タイトル:リエントラントフローショップ問題に対する局所探索法を用いたスケジューリング
所属:田村研究室 90140055 小山 裕
以下より本文
1. はじめに
近年, 半導体生産は少品種大量生産から多品種少量生産へと移行しており,
また納期の短縮が求められるなど, 効率の良い生産システムを作ることが必要とされている. このためよりよいスケジュールを生成することが重要である.
本研究では, 半導体生産ラインをモデル化したリエントラントフローショップ問題に対し,
局所探索法を用いて, 滞留時間が短くなるようなスケジュールを作成することを目的とする.
2. リエントラントフローショップ
リエントラントフローショップ問題の特徴は, 各ロットはある機械で何らかの工程を行った後,
他の機械でいくつかの処理をし, 再び同じ機械へと戻ってくることである. このように, リエントラントフローショップは各ロットが同じ工程をたどるという点においてはフローショップ問題と似ているが,
各工程を処理する機械の割り当てについてはジョブショップ問題の要素を含む複雑な問題である.
3. 近傍探索
スケジューリングを行うことは, ロットの各工程に対し, 機械の割り当てを決めることと,各機械ごとの処理順序を決めることである.

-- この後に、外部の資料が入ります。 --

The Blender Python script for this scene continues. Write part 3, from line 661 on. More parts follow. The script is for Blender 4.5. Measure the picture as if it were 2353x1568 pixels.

ここではある機械においてロットiの工程jを行った後ロットkの工程lを行う, といったことを各機械に対し決定しそれをロットの機械の割り当てに反映させる.
本研究では二つの機械の工程を入れ換えるswap, 一つの機械の工程を別の工程に割り込ませるmove,
二つの機械の連続した工程を入れ換えるswap-2という3つの近傍探索を使う. ここではそれらを単独で使用するのではなく, swap→move→swap-2という順で探索を行い解が改善されればswapに戻る方法1と,
swap→move→swap-2→swapという順に探索を行うが, 解が改善されれば各近傍の最初に(moveで改善されればmoveに)戻る方法2を用いてスケジューリングを行った.
ここで制約をつけず近傍探索を行うと, 生成される解の9割近くが実行不能解となる.
そこで各機械の工程に対し制約をかけるなどして実行不能解の発生を抑え, スケジューリングにかかる時間の短縮をはかった.
4. 結果
得られた結果を見るとFIFOで得られた滞留時間よりも本研究で得られた滞留時間のほうが大幅によいことが分かった.
方法1と方法2を比較すると, 方法1の方が滞留時間が短い. しかし方法2も方法1に近い結果を, 約半分の計算時間で求めていることが分かった.
5. おわりに
リエントラントフローショップ問題に対しswap,
move, swap-2の3つの近傍探索を組み合わせた方法を用いたスケジュールを行いよい結果を得た. 今後はより現実に近い問題, 例えばあるベイである工程aが機械bで加工されたとき,
再びそのベイに戻って来て似たような工程a'を行うときは必ず機械bで加工されなければならないという制約(全ての工程ではないがその中のほんの一部の工程)を付け加えたスケジューリングを行いたい.